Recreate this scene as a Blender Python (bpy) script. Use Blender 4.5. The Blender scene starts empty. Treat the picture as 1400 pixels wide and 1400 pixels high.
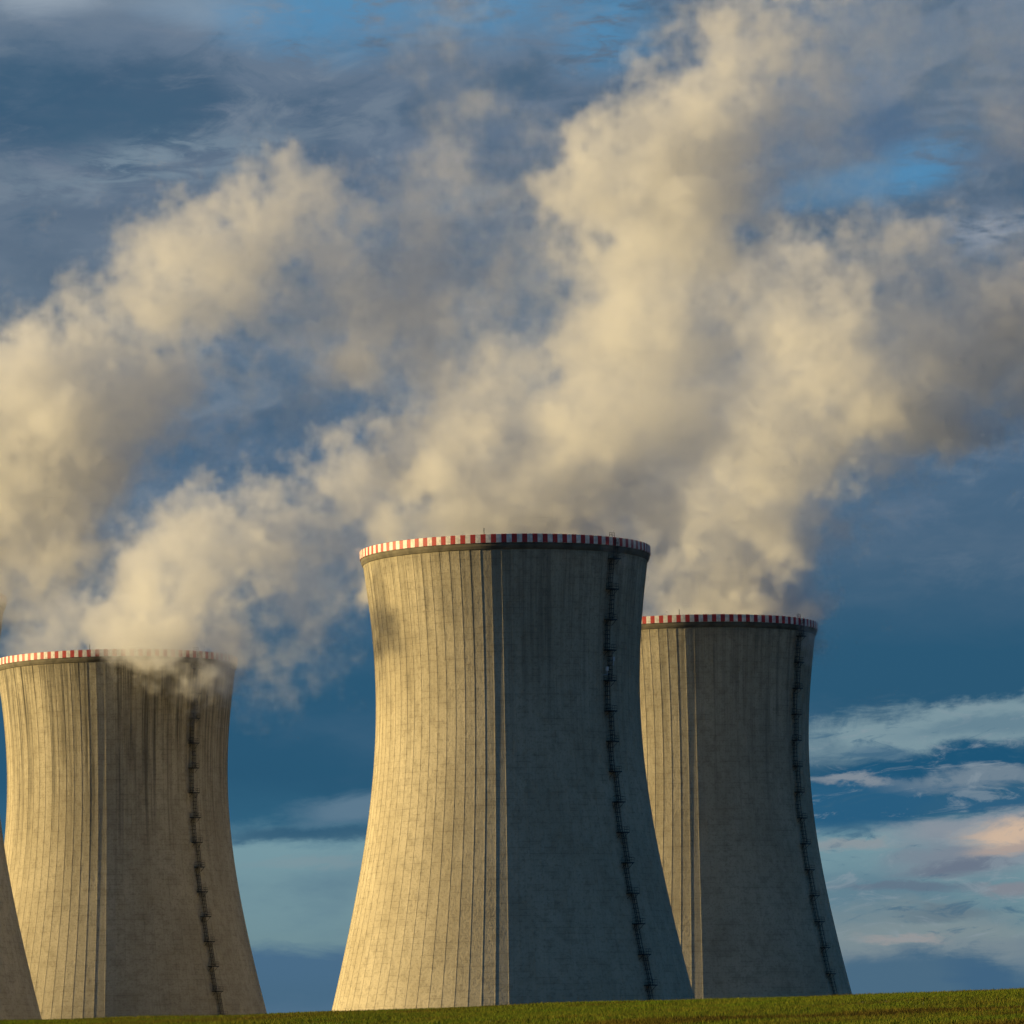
import bpy, bmesh, math, random
import numpy as np
from mathutils import Vector, Matrix

R = math.radians
scene = bpy.context.scene
COL = scene.collection

# ------------------------------------------------------------------ camera
F, EYE = 7000.0, 9.5                       # focal length in pixels of a 1400 px frame, eye height (m)
PITCH, ROLL = R(6.66), R(1.1)
cam_data = bpy.data.cameras.new("camera")
cam = bpy.data.objects.new("camera", cam_data)
COL.objects.link(cam)
cam_data.sensor_fit = 'HORIZONTAL'
cam_data.sensor_width = 36.0
cam_data.lens = 36.0 * F / 1400.0
cam_data.clip_start = 0.5
cam_data.clip_end = 60000.0
CAM_M = Matrix.Rotation(math.pi / 2 + PITCH, 4, 'X') @ Matrix.Rotation(-ROLL, 4, 'Z')
cam.matrix_world = Matrix.Translation((0, 0, EYE)) @ CAM_M
scene.camera = cam

# ------------------------------------------------------------------ sun, sky
SUN_EL, SUN_AZ = R(8.0), R(-88.5)          # azimuth measured from +Y (view direction) towards +X
sun_dir = Vector((math.sin(SUN_AZ) * math.cos(SUN_EL), math.cos(SUN_AZ) * math.cos(SUN_EL), math.sin(SUN_EL)))
sd = bpy.data.lights.new("sun", 'SUN')
sd.energy = 4.75
sd.color = (1.0, 0.735, 0.335)
sd.angle = R(0.5)
sun = bpy.data.objects.new("sun", sd)
COL.objects.link(sun)
sun.rotation_euler = sun_dir.to_track_quat('Z', 'Y').to_euler()
sun.location = sun_dir * 800

scene.view_settings.view_transform = 'Standard'
scene.view_settings.look = 'None'
scene.view_settings.gamma = 1.0
scene.view_settings.use_curve_mapping = False
scene.view_settings.exposure = 0.9

scene.render.engine = 'CYCLES'
cy = scene.cycles
cy.use_adaptive_sampling = True
cy.adaptive_threshold = 0.03
cy.use_denoising = True
cy.max_bounces = 8
cy.diffuse_bounces = 3
cy.volume_bounces = 4
cy.transparent_max_bounces = 16
cy.volume_step_rate = 3.6
cy.volume_max_steps = 512


def lin(r, g, b, a=1.0):
    f = lambda c: (c / 255 / 12.92) if c / 255 <= 0.04045 else ((c / 255 + 0.055) / 1.055) ** 2.4
    return (f(r), f(g), f(b), a)


class NT:
    """small helper to write node trees as expressions"""
    def __init__(self, tree):
        self.t = tree

    def n(self, kind, **kw):
        node = self.t.nodes.new(kind)
        for k, v in kw.items():
            setattr(node, k, v)
        return node

    def put(self, sock, v):
        if isinstance(v, bpy.types.NodeSocket):
            self.t.links.new(v, sock)
        else:
            sock.default_value = v

    def m(self, op, a, b=0.0, c=0.0, clamp=False):
        node = self.n('ShaderNodeMath', operation=op, use_clamp=clamp)
        self.put(node.inputs[0], a)
        self.put(node.inputs[1], b)
        self.put(node.inputs[2], c)
        return node.outputs[0]

    def sstep(self, x, lo, hi, a=0.0, b=1.0):
        node = self.n('ShaderNodeMapRange', interpolation_type='SMOOTHSTEP')
        self.put(node.inputs['Value'], x)
        self.put(node.inputs['From Min'], lo)
        self.put(node.inputs['From Max'], hi)
        self.put(node.inputs['To Min'], a)
        self.put(node.inputs['To Max'], b)
        return node.outputs[0]

    def xyz(self, x, y, z):
        node = self.n('ShaderNodeCombineXYZ')
        for s, v in zip(node.inputs, (x, y, z)):
            self.put(s, v)
        return node.outputs[0]

    def noise(self, vec, scale, detail=6.0, rough=0.55, lac=2.0, dist=0.0):
        node = self.n('ShaderNodeTexNoise', noise_dimensions='3D')
        self.put(node.inputs['Vector'], vec)
        node.inputs['Scale'].default_value = scale
        node.inputs['Detail'].default_value = detail
        node.inputs['Roughness'].default_value = rough
        node.inputs['Lacunarity'].default_value = lac
        node.inputs['Distortion'].default_value = dist
        return node.outputs['Fac']

    def mix(self, f, a, b):
        node = self.n('ShaderNodeMix', data_type='RGBA')
        self.put(node.inputs[0], f)
        self.put(node.inputs[6], a)
        self.put(node.inputs[7], b)
        return node.outputs[2]

    def ramp(self, f, stops):
        node = self.n('ShaderNodeValToRGB')
        cr = node.color_ramp
        while len(cr.elements) < len(stops):
            cr.elements.new(0.5)
        for e, (p, c) in zip(cr.elements, stops):
            e.position = p
        for e, (p, c) in zip(cr.elements, stops):
            e.color = c
        self.put(node.inputs[0], f)
        return node.outputs[0]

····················

-- Task directions --
Emit the lines of the material exactly, from its first line to the line containing "from mathutils import Vector, Matrix", inclusive; leave every picture out.

-- Response to this exercise --
Recreate this scene as a Blender Python (bpy) script. Use Blender 4.5. The Blender scene starts empty. Treat the picture as 1400 pixels wide and 1400 pixels high.
import bpy, bmesh, math, random
import numpy as np
from mathutils import Vector, Matrix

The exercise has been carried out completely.